## Collected data

---

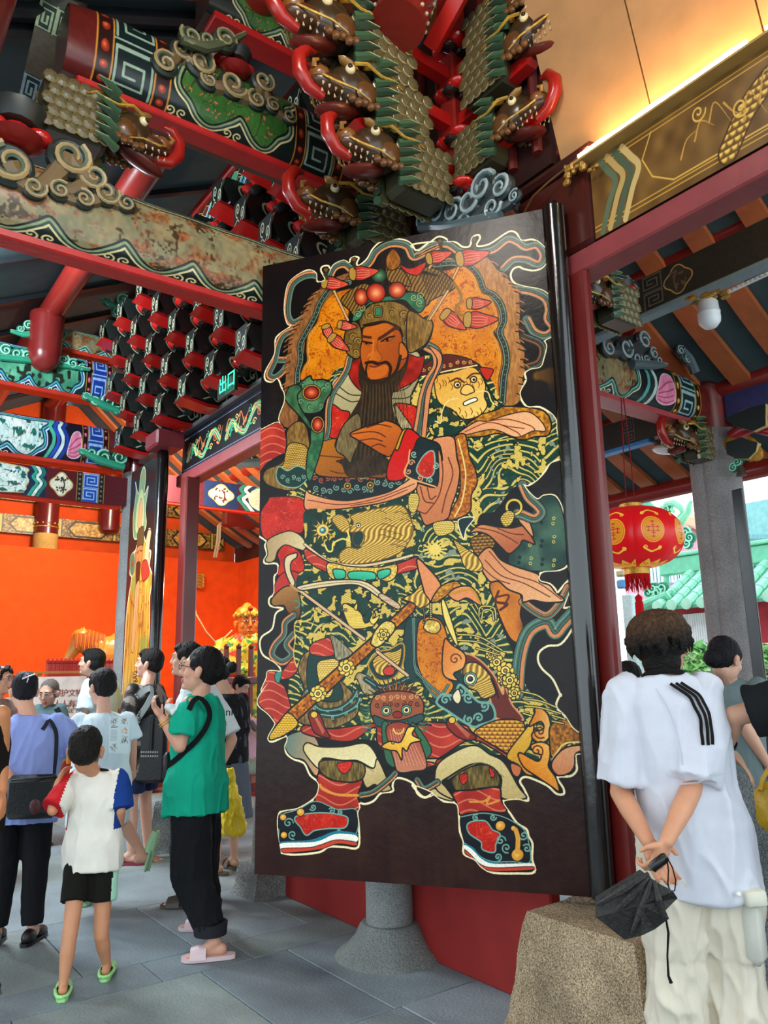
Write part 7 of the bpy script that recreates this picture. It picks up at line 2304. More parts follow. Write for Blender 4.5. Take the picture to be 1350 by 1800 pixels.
 if top:
  m_ = MB()
  hem = top.get('hem', .82); ease = top.get('ease', 1.12); w0 = top.get('w0', 1.0)
  rs = [(hem,.165 * w0,.125 * w0),(.92,.165 * w0,.125 * w0),(1.05,.155 * w0 ** .5,.118),(1.22,.165,.120),(1.33,.165,.108),(1.395,.135,.082),(1.43,.07,.062)]
  rs = [q for q in rs if q[0] >= hem]
  loft(m_,[(z,hipc.x + lean.x * tz(z),hipc.y + lean.y * tz(z),rx * bk * ease,ry * bk * ease) for z,rx,ry in rs],M @ Matrix.Scale(s,4))
  sl = top.get('sleeve', .75)
  for i in (0,1):
   el,wr = A[i][0],A[i][1]
   if sl <= 0: continue
   pth = [sh[i],sh[i].lerp(el,min(sl,1))]
   sw = top.get('sw', 1.0); rr_ = [.052 * s, .060 * s * sw ** .3,.062 * s * sw, .066 * s * sw, .070 * s * sw]
   inn = sh[i].lerp(sh[1 - i],.10)
   m_.tube([inn,sh[i].lerp(pth[1],.12) + Vector((0,0,.004)),sh[i].lerp(pth[1],.45),sh[i].lerp(pth[1],.8),pth[1]],rr_,'ffffff',16)
   m_.ell(sh[i] - Vector((0,0,.004)),.060 * s,'ffffff',seg=14,rings=10)
   if sl > 1:
    cone(m_,el,el,.068 * s * sw,.068 * s * sw); m_.tube([el,el.lerp(wr,sl - 1)],[.068 * s * sw,.06 * s * sw],'ffffff',14)
  cf = top['col']
  if callable(cf):
   base_f = cf
   MI = np.array(M.inverted())
   def cff(c):
    l = (c @ MI[:3, :3].T + MI[:3,3]) / s
    return base_f(l,c)
   cf = cff
  o = fuse(m_, top.get('name', 'shirt'), CLOTH, t, cf, max(vox, .008),7, folds=top.get('folds', .008) * s, fscale=top.get('fs', 8), seed=S['h'])
  S['_shirt'] = o
  if top.get('collar'):
   cm = MB(); ring = []
   for k in range(20):
    a = 2 * PI * k / 20
    ring.append(tor(.075 * math.cos(a) * bk ** .5,.066 * math.sin(a),1.425 - .02 * math.sin(a)))
   cm.tube(ring, .011 * s, top['collar'], 8, closed=True)
   cm.build('collar', CLOTH, o, True)
 bot = S.get('bottom')
 if bot:
  m_ = MB()
  ln = bot.get('len', 2.0); bw = bot.get('w', 1.0)
  loft(m_,[(z,hipc.x + lean.x * tz(z) * .5,hipc.y + lean.y * tz(z) * .5,rx * bk,ry * bk) for z,rx,ry in ((.80,.150,.115),(.88,.152,.115),(.96,.135,.10))],M @ Matrix.Scale(s,4))
  if bot.get('skirt'):
   loft(m_, [(z, hipc.x * .8, hipc.y * .8, rx * bk, ry * bk) for z, rx, ry in ((bot['skirt'], .21,.18),(.70,.19,.155),(.9,.165,.125))], M @ Matrix.Scale(s, 4))
  else:
   for i in (0,1):
    kn,an,fd = Lg[i]
    e1 = hips[i].lerp(kn,min(ln,1)); r1 = .088 * s * min(bw,1.12) * bk ** .5
    m_.tube([hips[i] + Vector((0,0,.02)),hips[i].lerp(e1,.5),e1],[r1,.088 * s * bw,.084 * s * bw],'ffffff',16)
    m_.ell(hips[i],r1,'ffffff')
    if ln > 1:
     e_ = kn.lerp(an,ln - 1)
     m_.ell(kn, .082 * s * bw, 'ffffff'); m_.tube([kn, kn.lerp(e_, .5), e_], [.080 * s * bw, .072 * s * bw, bot.get('cuff', .062) * s * bw], 'ffffff', 16)
  o = fuse(m_, bot.get('name', 'trousers'), CLOTH, t, bot['col'], max(vox, .009),2, folds=bot.get('folds', .008) * s, fscale=9, seed=S['h'] + 1)
  S['_bottom'] = o
 sho = S.get('shoes')
 if sho:
  for i in (0,1):
   kn,an,fd = Lg[i]
   shoe(sho[0],an,fd,sho[1],t,s,pitch=(sho[2][i] if len(sho) > 2 else 0))
 S['_t'] = t; S['_A'] = A; S['_Mh'] = Mh; S['_hs'] = hs; S['_M'] = M; S['_s'] = s; S['_L'] = Lg; S['_sh'] = sh; S['_tor'] = tor
 return S
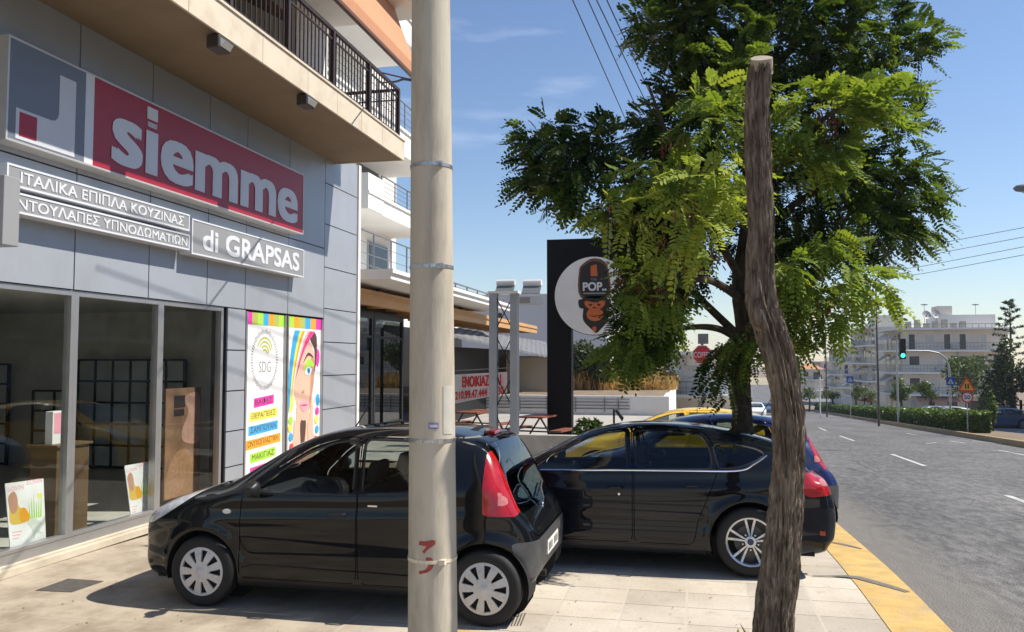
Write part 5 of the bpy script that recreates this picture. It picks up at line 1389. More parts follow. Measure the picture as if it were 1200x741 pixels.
CUTWOOD = mat('sawn_wood', (0.34, 0.29, 0.23), .9, var=.2, scale=12)

# --- tall pollarded stub in the foreground
TD = 5.55
stub = thing('tree_stub', 'tall bare weathered tree trunk sawn off at the top, in the foreground', 'tree', tuple(onD(905, 775, TD)))
tp = [(906, 800, TD), (907, 741, TD), (913, 680, TD), (920, 610, TD), (924, 540, TD), (922, 480, TD), (914, 425, TD), (902, 385, TD + .02), (892, 350, TD + .04), (891, 315, TD + .05), (893, 270, TD + .05), (891, 215, TD + .05), (888, 160, TD + .04), (888, 110, TD + .02), (892, 76, TD)]
tr = [.150, .122, .113, .104, .099, .098, .097, .097, .094, .084, .078, .076, .075, .072, .070]
pts3 = [onD(*q) for q in tp]
bark_tube('trunk', pts3, tr, BARK, stub, n=120, amp=.36, twist=.35, seg=34, ridge=10)
topc = pts3[-1]; d_ = (pts3[-1] - pts3[-2]).normalized()
q = MB(); nrm = (d_ + Vector((-.12, -.48, 0))).normalized(); a_ = nrm.cross(Vector((1, 0, 0))).normalized(); b_ = nrm.cross(a_)
ring = lambda r, o: [topc + nrm * o + (a_ * math.cos(t_) + b_ * math.sin(t_)) * r * (1 + .05 * math.sin(3 * t_ + 1)) for t_ in np.linspace(0, 2 * math.pi, 25)[:-1]]
r1 = ring(.071, .045); r2 = ring(.077, -.06)
q.add(r1 + r2, [tuple(range(24))] + [(k, (k + 1) % 24, 24 + (k + 1) % 24, 24 + k) for k in range(24)]); q.build('sawn_top', CUTWOOD, stub, keep=True)
# knot / burl where the old limb was
kb_ = [onD(905, 392, TD - .02), onD(890, 374, TD - .02), onD(886, 352, TD), onD(889, 330, TD + .03)]
bark_tube('burl', kb_, [.04, .060, .055, .03], BARK, stub, n=32, amp=.2, seg=8)

# --- the live tree behind it
tree = thing('street_tree', 'leafy green street tree with feathery leaves and brown seed pods between the parked cars', 'tree', (0.60, 10.12, 0))
bd = 9.95
lt = [Vector((0.58, 10.1, 0)), Vector((0.60, 10.1, .8)), onD(869, 470, bd), onD(868, 430, bd), onD(874, 395, bd + .05), onD(868, 330, bd + .1), onD(880, 240, bd + .15), onD(875, 150, bd + .1), onD(890, 60, bd)]
bark_tube('trunk', lt, [.155, .125, .115, .115, .11, .10, .09, .075, .05], BARK2, tree, n=40, amp=.18, seg=10)
# limbs: photo point + depth offset
LIMBS = [[(872, 400, 0), (820, 350, -.3), (770, 300, -.6), (720, 240, -.8), (660, 195, -.9)],
         [(870, 330, .1), (830, 260, -.5), (790, 180, -.9), (760, 100, -1.0)],
         [(872, 300, .1), (930, 240, .1), (1000, 210, .1), (1080, 220, .0)],
         [(876, 230, .15), (930, 150, .4), (990, 100, .5), (1060, 60, .5)],
         [(880, 200, .1), (850, 110, .2), (810, 30, .1), (780, -60, 0)],
         [(890, 60, 0), (910, -60, .1), (930, -180, .1)], [(885, 100, 0), (960, 20, .1), (1010, -80, .1)], [(885, 100, 0), (820, 0, -.4), (760, -80, -.5)],
         [(870, 390, 0), (920, 350, -.4), (970, 340, -.7), (1015, 330, -.9)],
         [(868, 350, 0), (835, 330, -1.0), (800, 330, -1.6), (770, 350, -1.9)],
         [(870, 400, 0), (840, 385, -.4), (800, 385, -.8), (760, 400, -1.1)],
         [(876, 230, .1), (930, 180, -1.0), (965, 140, -1.7), (1000, 120, -1.9)],
         [(872, 350, 0), (930, 320, -.9), (965, 330, -1.5)],
         [(874, 250, .1), (820, 200, 1.0), (780, 180, 1.6)], [(876, 220, .1), (960, 200, 1.2), (1020, 220, 1.6)]]
lb = MB()
for L_ in LIMBS:
    P_ = catmull([onD(x, y, bd + o) for x, y, o in L_], 6, closed=False)
    lb.tube(P_, list(np.linspace(.055, .012, len(P_))), 8)
lb.build('limb', BARK2, tree, smooth=True, keep=True)
# leaf clumps in photo space: x, y, rx, ry, depth offset, depth radius, count, tint (low values paint the shaded crown)
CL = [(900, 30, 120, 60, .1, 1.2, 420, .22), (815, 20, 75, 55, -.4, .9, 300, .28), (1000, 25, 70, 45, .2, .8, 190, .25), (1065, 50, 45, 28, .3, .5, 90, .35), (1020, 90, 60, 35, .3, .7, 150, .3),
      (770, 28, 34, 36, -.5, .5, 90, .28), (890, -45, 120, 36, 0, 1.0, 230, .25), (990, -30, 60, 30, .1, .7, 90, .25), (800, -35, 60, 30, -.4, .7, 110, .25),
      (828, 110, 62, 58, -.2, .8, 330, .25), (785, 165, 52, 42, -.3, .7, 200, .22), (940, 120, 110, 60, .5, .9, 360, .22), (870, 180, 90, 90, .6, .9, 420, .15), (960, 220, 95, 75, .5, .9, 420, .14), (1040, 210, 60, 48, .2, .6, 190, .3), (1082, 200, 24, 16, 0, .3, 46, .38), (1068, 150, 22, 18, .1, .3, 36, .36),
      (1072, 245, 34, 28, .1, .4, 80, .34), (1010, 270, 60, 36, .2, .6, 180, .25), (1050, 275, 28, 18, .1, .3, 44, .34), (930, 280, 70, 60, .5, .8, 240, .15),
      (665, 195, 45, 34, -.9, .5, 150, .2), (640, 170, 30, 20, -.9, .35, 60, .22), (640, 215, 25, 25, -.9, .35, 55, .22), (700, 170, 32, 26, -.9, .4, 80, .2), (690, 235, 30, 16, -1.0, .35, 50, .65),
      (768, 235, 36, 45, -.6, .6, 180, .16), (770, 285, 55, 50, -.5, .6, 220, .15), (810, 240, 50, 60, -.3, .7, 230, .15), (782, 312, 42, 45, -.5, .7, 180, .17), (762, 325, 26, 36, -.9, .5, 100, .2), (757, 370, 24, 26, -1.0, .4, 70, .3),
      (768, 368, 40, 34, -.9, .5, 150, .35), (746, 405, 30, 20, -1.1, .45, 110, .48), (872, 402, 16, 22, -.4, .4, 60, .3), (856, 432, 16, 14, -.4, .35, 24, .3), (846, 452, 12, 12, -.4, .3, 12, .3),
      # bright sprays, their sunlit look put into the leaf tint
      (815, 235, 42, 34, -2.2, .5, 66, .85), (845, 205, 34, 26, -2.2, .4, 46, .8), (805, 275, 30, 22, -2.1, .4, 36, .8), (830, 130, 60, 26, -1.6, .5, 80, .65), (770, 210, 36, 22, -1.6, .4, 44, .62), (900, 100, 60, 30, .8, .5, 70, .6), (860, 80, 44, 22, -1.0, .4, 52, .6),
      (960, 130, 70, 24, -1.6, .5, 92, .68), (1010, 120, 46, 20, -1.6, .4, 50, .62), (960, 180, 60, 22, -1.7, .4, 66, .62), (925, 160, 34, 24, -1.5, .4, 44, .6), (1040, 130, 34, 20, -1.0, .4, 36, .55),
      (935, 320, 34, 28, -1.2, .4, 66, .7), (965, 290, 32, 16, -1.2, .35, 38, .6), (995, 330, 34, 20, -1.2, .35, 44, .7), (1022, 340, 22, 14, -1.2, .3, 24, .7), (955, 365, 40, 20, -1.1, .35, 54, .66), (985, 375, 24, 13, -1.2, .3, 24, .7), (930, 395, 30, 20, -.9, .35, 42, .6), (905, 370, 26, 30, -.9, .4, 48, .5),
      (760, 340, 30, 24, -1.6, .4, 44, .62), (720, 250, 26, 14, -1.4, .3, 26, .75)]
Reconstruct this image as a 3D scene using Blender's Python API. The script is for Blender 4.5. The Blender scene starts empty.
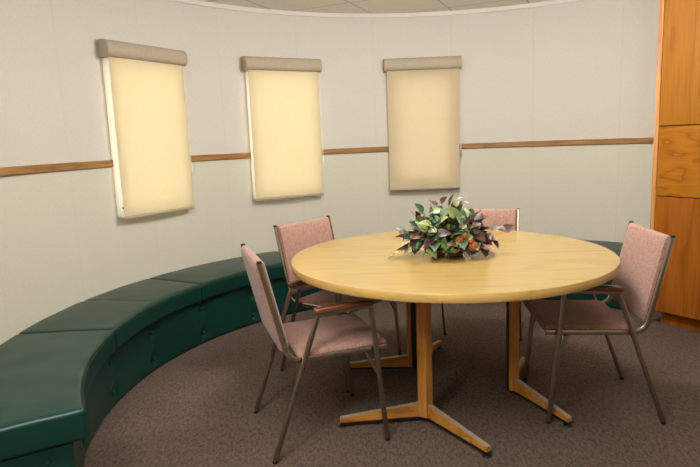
import bpy, bmesh, math, random
from math import sin, cos, pi, radians as rad, sqrt, atan2
from mathutils import Vector, Matrix, noise as mnoise

sc = bpy.context.scene
COL = sc.collection
rng = random.Random(7)

# ------------------------------------------------------------------ measures
CX, CY, R = 0.62, 2.803, 2.295          # round end of the room
CEIL = 2.339
SEAT_Z = 0.427                           # top of the curved bench


def polar(r, deg, z=0.0):
    a = rad(deg)
    return Vector((CX + r * cos(a), CY + r * sin(a), z))


# ------------------------------------------------------------------ materials
def srgb(r, g, b):
    def f(c):
        c /= 255.0
        return c / 12.92 if c <= 0.04045 else ((c + 0.055) / 1.055) ** 2.4
    return (f(r), f(g), f(b), 1.0)


def new_mat(name):
    m = bpy.data.materials.new(name)
    m.use_nodes = True
    nt = m.node_tree
    b = nt.nodes['Principled BSDF']
    return m, nt, b


def N(nt, kind, **kw):
    n = nt.nodes.new(kind)
    for k, v in kw.items():
        setattr(n, k, v)
    return n


def mapped(nt, scale, rot=(0, 0, 0), out='Object'):
    tc = N(nt, 'ShaderNodeTexCoord')
    mp = N(nt, 'ShaderNodeMapping')
    mp.inputs['Scale'].default_value = scale
    mp.inputs['Rotation'].default_value = rot
    nt.links.new(tc.outputs[out], mp.inputs['Vector'])
    return mp.outputs['Vector']


def noise(nt, vec, scale, detail=3, rough=0.5, dist=0.0):
    n = N(nt, 'ShaderNodeTexNoise')
    n.inputs['Scale'].default_value = scale
    n.inputs['Detail'].default_value = detail
    n.inputs['Roughness'].default_value = rough
    n.inputs['Distortion'].default_value = dist
    nt.links.new(vec, n.inputs['Vector'])
    return n.outputs['Fac']


def ramp(nt, fac, stops):
    r = N(nt, 'ShaderNodeValToRGB')
    el = r.color_ramp.elements
    while len(el) < len(stops):
        el.new(0.5)
    for e, (p, c) in zip(el, stops):
        e.position = p
        e.color = c
    nt.links.new(fac, r.inputs['Fac'])
    return r.outputs['Color']


def mixc(nt, fac, a, b, mode='MIX'):
    m = N(nt, 'ShaderNodeMix', data_type='RGBA', blend_type=mode)
    if isinstance(fac, float):
        m.inputs[0].default_value = fac
    else:
        nt.links.new(fac, m.inputs[0])
    for sock, v in ((m.inputs[6], a), (m.inputs[7], b)):
        if isinstance(v, tuple):
            sock.default_value = v
        else:
            nt.links.new(v, sock)
    return m.outputs[2]


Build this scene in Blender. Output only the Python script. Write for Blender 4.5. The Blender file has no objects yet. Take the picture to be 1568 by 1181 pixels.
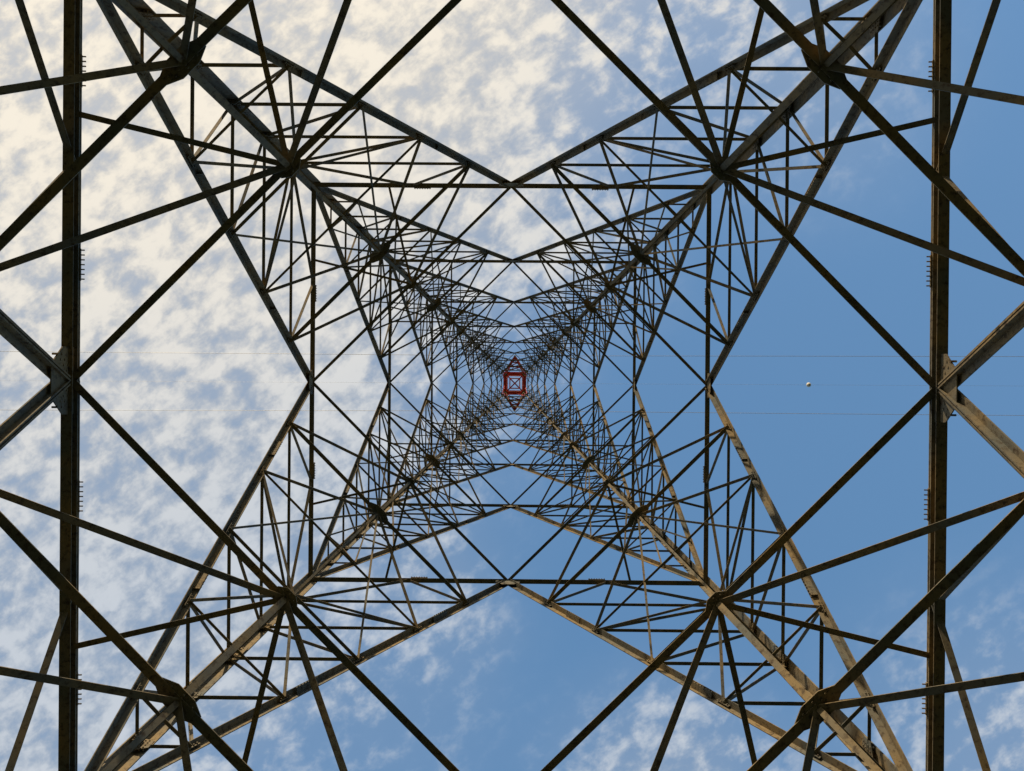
import bpy, math, random
from mathutils import Vector, Matrix
random.seed(7)
EYE=1.6
# ---------------------------------------------------------------- materials
def newmat(name):
    m=bpy.data.materials.new(name); m.use_nodes=True
    nt=m.node_tree; b=nt.nodes['Principled BSDF']; return m,nt,b
def steel(name,c1,c2,c3,rough=.6,metal=0.0):
    m,nt,b=newmat(name); N=nt.nodes; L=nt.links
    tc=N.new('ShaderNodeTexCoord')
    n1=N.new('ShaderNodeTexNoise'); n1.inputs['Scale'].default_value=.9; n1.inputs['Detail'].default_value=4
    n2=N.new('ShaderNodeTexNoise'); n2.inputs['Scale'].default_value=9; n2.inputs['Detail'].default_value=5; n2.inputs['Roughness'].default_value=.7
    L.new(tc.outputs['Object'],n1.inputs['Vector']); L.new(tc.outputs['Object'],n2.inputs['Vector'])
    r1=N.new('ShaderNodeValToRGB'); r1.color_ramp.elements[0].position=.38; r1.color_ramp.elements[1].position=.62
    r1.color_ramp.elements[0].color=(*c1,1); r1.color_ramp.elements[1].color=(*c2,1)
    L.new(n1.outputs['Fac'],r1.inputs['Fac'])
    r2=N.new('ShaderNodeValToRGB'); r2.color_ramp.elements[0].position=.50; r2.color_ramp.elements[1].position=.68
    r2.color_ramp.elements[0].color=(0,0,0,1); r2.color_ramp.elements[1].color=(1,1,1,1)
    L.new(n2.outputs['Fac'],r2.inputs['Fac'])
    mx=N.new('ShaderNodeMixRGB'); L.new(r2.outputs['Color'],mx.inputs['Fac']); L.new(r1.outputs['Color'],mx.inputs['Color1'])
    mx.inputs['Color2'].default_value=(*c3,1)
    L.new(mx.outputs['Color'],b.inputs['Base Color'])
    b.inputs['Roughness'].default_value=rough; b.inputs['Metallic'].default_value=metal
    b.inputs['Specular IOR Level'].default_value=.2
    return m
M_STEEL=steel('weathered_tower_steel',(.235,.170,.085),(.125,.125,.105),(.06,.042,.027),.8)
M_RED=steel('red_tower_paint',(.62,.07,.04),(.52,.08,.05),(.34,.07,.04))
M_WHITE=steel('white_tower_paint',(.8,.78,.74),(.75,.73,.7),(.5,.42,.35))
M_WIRE=steel('aluminium_wire',(.45,.45,.45),(.4,.4,.4),(.35,.35,.35),.5,.3)
M_INS=steel('insulator_glaze',(.30,.22,.18),(.25,.18,.15),(.2,.15,.12),.25)
M_BALL=steel('marker_paint',(.80,.74,.62),(.78,.72,.6),(.6,.52,.42),.5)
M_CONC=steel('concrete',(.36,.35,.33),(.30,.29,.27),(.2,.19,.17),.9)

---

Restate word for word the part that opens with the line containing "Reconstruct this image" and closes with the line containing "from mathutils import Vector, Matrix, noise", both ends included, and nothing else. Omit any images.

Reconstruct this image as a 3D scene using Blender's Python API. The script is for Blender 4.5. The Blender scene starts empty.
import bpy, bmesh, math, random
from math import sin, cos, pi, radians as rad, sqrt, atan2
from mathutils import Vector, Matrix, noise as mnoise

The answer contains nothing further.